Um carrasco com sotaque inglês
O primeiro-ministro britânico acha muito preocupante que o criminoso possa ser um britânico

A decapitação do jornalista norte-americano James Foley causou especial impacto no Reino Unido porque seu assassino, que aparece com o rosto tampado, fala com um forte sotaque inglês, provavelmente de Londres ou do sul da Inglaterra. Esse fato fez com que o primeiro-ministro britânico, David Cameron, interrompesse suas férias na Cornualha para presidir, em Downing Street, diversas reuniões com especialistas do Foreign Office e do Ministério do Interior. Cameron já teve que adiantar em 24 horas seu regresso de Portugal dias antes, ao receber numerosas críticas por continuar de férias enquanto piorava o avanço do Estado Islâmico (EI) no Iraque.
“Isto é profundamente preocupante, mas sabemos que muitos cidadãos britânicos viajaram para o Iraque e a Síria para formar parte do extremismo e da violência”, disse o primeiro-ministro em uma breve declaração depois da reunião do gabinete de crise. “Agora, o que devemos fazer é redobrar nossos esforços para impedir que continuem indo”, acrescentou, apesar de que aclarou que o Reino Unido não aumentará sua participação militar no Iraque.
A Polícia Metropolitana confirmou que está tentando identificar a pessoa que aparece no vídeo, no qual lança uma série de ameaças ao presidente Barack Obama e aos Estados Unidos, justificando a execução do jornalista pelas intervenções aéreas das tropas norte-americanas no Iraque.
Segundo o jornal londrino The Guardian, seria um homem de Londres que se identifica como John, está à frente de três jihadistas britânicos que se encarregam da vigilância de estrangeiros sequestrados em Raqa e foram centrais no passado, nas negociações para libertar 11 pessoas sequestradas. Um antigo refém citado pelo jornal que passou um ano em Raqa o define como “um homem inteligente, educado e devoto dos ensinamentos do islamismo radical”.
A Scotland Yard advertiu os cidadãos britânicos que tanto o envio desse vídeo a outras pessoas quanto simplesmente assisti-lo pode constituir um delito de acordo com a atual legislação antiterrorista do Reino Unido.
Que o assassino de Foley possa ser um britânico mostra a importante presença, nas zonas mais quentes do Iraque e da Síria, de jovens muçulmanos do Reino Unido que se radicalizaram. Estima-se que nestes momentos haja ao redor de 500 britânicos recrutados pela jihad nessas regiões.
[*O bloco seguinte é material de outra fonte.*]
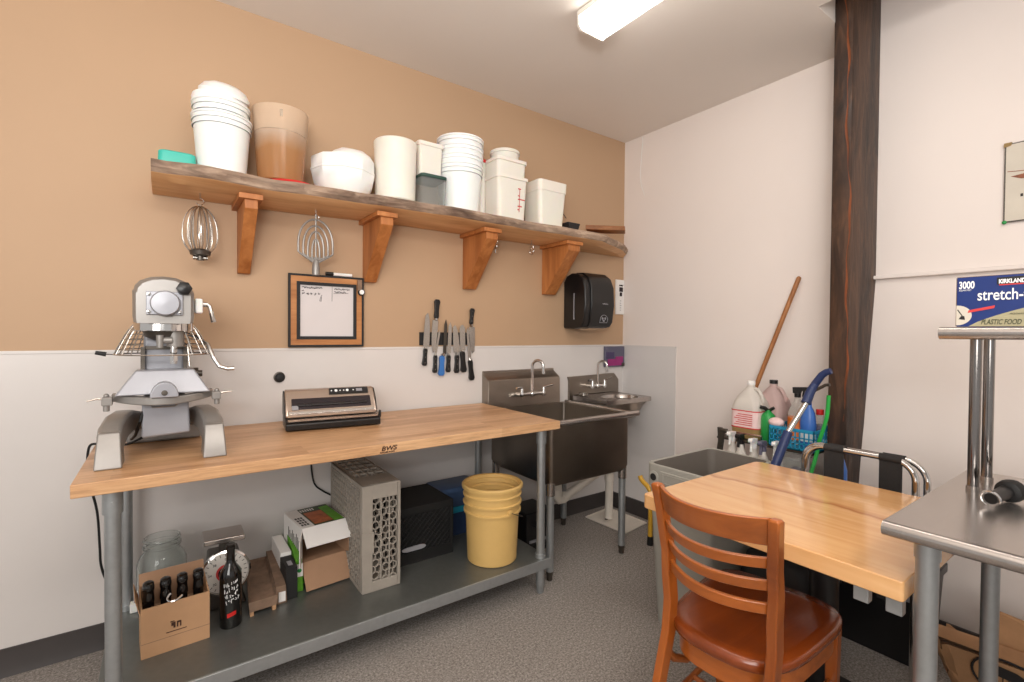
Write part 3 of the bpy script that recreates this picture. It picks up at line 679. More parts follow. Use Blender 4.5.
MB().prism([(-.03, 1.70), (-.08, 1.730), (-.144, 1.724), (-.198, 1.686), (-.226, 1.622), (-.233, 1.50), (-.216, 1.382), (-.19, 1.350), (-.12, 1.342)], 'x', -.575, -.352).build('front_cover', M_BLACK, t, bev=.008, seg=3)
MB().box(-.628, -.6245, -.115, -.108, 1.40, 1.58).build('side_slot', M_GREYP, t)
MB().prism([(-.10, 1.335), (-.19, 1.352), (-.20, 1.340), (-.12, 1.325)], 'x', -.56, -.42).build('paper_mouth', M_CHROME, t)
fm = face_mx((-.455, -.2285, 1.512), (1, 0, 0), (0, 0, 1))
text('maker_mark', 'enMotion', .014, M_GREYP, t, face_mx((-.475, -.2345, 1.505), (1, 0, 0), (0, -.02, 1)), bold=.0004)
mb = MB(); c0 = (-.452, -.2255, 1.40)
mb.tube([(c0[0] - .036, c0[1] + .004, c0[2] - .02)] + [(c0[0] + .036 * cos(a), c0[1] - .003, c0[2] + .036 * sin(a) * .9) for a in [pi - pi * i / 10 for i in range(11)]] + [(c0[0] + .036, c0[1] + .004, c0[2] - .02)], .0018, 6, True)
mb.ball((c0[0] - .012, c0[1] - .001, c0[2] + .008), .009, 10, (1, .3, 1)).ball((c0[0] + .014, c0[1] - .001, c0[2] + .008), .009, 10, (1, .3, 1)).ball((c0[0], c0[1], c0[2] - .008), .008, 10, (1.4, .3, .8))
mb.build('pictogram', M_GREYP, t)
t = thing('wall_notice', (-.045, -.001, 1.455), 'white notice card with dark pictures beside the towel dispenser', 'notice')
MB().box(-.095, .0 - .004, -.012, -.001, 1.455, 1.722).build('card', M_PAPER, t, bev=.002)
mb = MB().box(-.06, -.02, -.0135, -.0121, 1.63, 1.665).box(-.055, -.03, -.0135, -.0121, 1.595, 1.625).box(-.062, -.022, -.0135, -.0121, 1.672, 1.684); mb.build('printed_picture', M_DKBAND, t)
mb = MB(); [mb.box(-.052, -.04 + .002 * (k % 3), -.0135, -.0121, 1.485 + .018 * k, 1.490 + .018 * k) for k in range(5)]; mb.build('printed_lines', M_GREYP, t)
t = thing('soap_holder', (-.115, -.008, 1.05), 'small purple and grey card holder on the white wall above the hand sink', 'holder')
MB().box(-.222, -.012, -.03, -.0075, 1.052, 1.208).build('holder_back', M_SLATE, t, bev=.004)
MB().box(-.218, -.13, -.033, -.0301, 1.115, 1.165).build('violet_patch', M_SLATE2, t); MB().box(-.20, -.05, -.034, -.0301, 1.062, 1.112).build('magenta_patch', M_PURPLE, t)
MB().box(-.115, -.035, -.0345, -.0301, 1.085, 1.130).build('magenta_tab', M_PURPLE, t); MB().box(-.048, -.016, -.0346, -.0301, 1.056, 1.08).build('grey_tab', M_IRON, t)

# ============================================================ UTILITY SINK
RX0, RX1, RY, RZ = -1.306, -.668, -.70, .838
t = thing('utility_sink', (-.98, -.35, 0), 'deep one compartment stainless utility sink on four legs beside the bench', 'sink')
BX0, BX1, BY0, BY1, BZ = -1.288, -.683, -.660, -.085, .50
mb = MB()
def LL(x0, x1, y0, y1, z, r=.02): return [(a, b_, z) for a, b_ in rrect(x0, x1, y0, y1, r)]
loft(mb, [LL(BX0 + .008, BX1 - .008, BY0 + .008, BY1 - .008, BZ, .03), LL(BX0, BX1, BY0, BY1, BZ + .03), LL(BX0, BX1, BY0, BY1, RZ - .008), LL(RX0 + .012, RX1 - .012, RY + .012, BY1, RZ - .008), LL(RX0 + .012, RX1 - .012, RY + .012, BY1, RZ - .002),
          LL(BX0 + .012, BX1 - .012, BY0 + .012, BY1 - .012, RZ - .006), LL(BX0 + .012, BX1 - .012, BY0 + .012, BY1 - .012, BZ + .03), LL(BX0 + .02, BX1 - .02, BY0 + .02, BY1 - .02, BZ + .012)])
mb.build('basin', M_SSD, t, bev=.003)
mb = MB().tube([(RX0, BY1 + .02, RZ), (RX0, RY, RZ), (RX0 + .002, RY, RZ)], .013, 12)
mb2 = MB().tube([(RX0 - .010, RY, RZ), (RX1 + .012, RY, RZ)], .016, 16); mb2.build('front_rolled_rim', M_SS, t)
MB().tube([(RX0 + .004, BY1, RZ), (RX0 + .004, RY + .010, RZ)], .010, 12).tube([(RX1 - .004, BY1, RZ), (RX1 - .004, RY + .010, RZ)], .010, 12).build('side_rolled_rim', M_SS, t)
# splash back: flat ledge against the wall, sloping face in front
spl = [(-.006, .80), (-.006, 1.062), (-.014, 1.064), (-.016, 1.048), (-.072, 1.012), (-.080, 1.000), (-.084, .838), (-.086, .80)]
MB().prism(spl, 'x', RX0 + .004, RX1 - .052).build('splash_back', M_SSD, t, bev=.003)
for x, y in ((-1.268, -.635), (-.712, -.635), (-1.268, -.12), (-.712, -.12)):
    lg = MB().cyl((x, y, .05), (x, y, .505), .0205, n=20).build('leg', M_GALV, t)
    MB().cyl((x, y, .45), (x, y, .515), .0245, n=20).build('collar', M_SS, lg)
    MB().lathe([(.012, 0), (.016, .004), (.016, .03), (.0185, .035), (.0185, .052)], (x, y, 0.0), 18).build('foot', M_IRON, lg)
MB().cyl((-.98, -.36, .44), (-.98, -.36, .515), .045, .055).build('drain_outlet', M_CHROMEB, t)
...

E já são cerca de 70 os suspeitos de atividades terroristas relacionadas com a jihad detidos no Reino Unido. O fenômeno não é exclusivo das ilhas britânicas e da França, o país que mais contribui com jovens para a jihad. Na própria quarta-feira, as forças de segurança austríacas detiveram nove pessoas suspeitas de quererem viajar para a Síria para se unirem às milícias jihadistas.
Em geral, são jovens que, na opinião dos especialistas, viajam para a Síria ou para o Iraque para participar na primeira fileira da guerra e que não se conformam com um papel secundário. “Vimos ali combatentes britânicos operando como terroristas suicidas; vimos como realizavam execuções. Infelizmente, estão entre os combatentes com menos piedade e são os mais veementes”, explicou para a BBC o professor Shiraz Maher, do King's College de Londres. Vídeos como esse têm precisamente como principal objetivo recrutar jovens desencantados.
O ministro de Relações Exteriores, Philip Hammond, manifestou que a presença de cidadãos britânicos nas fileiras do chamado Estado Islâmico é uma ameaça ao país. “Muitas dessas pessoas podem tentar em algum momento voltar ao Reino Unido e se converter em um perigo direto para nossa segurança interna.” O chefe do Foreign Office explicou que esse cenário é especialmente provável se o Estado Islâmico achar necessário retroceder, o que levaria seus combatentes estrangeiros a regressarem a seus países de origem.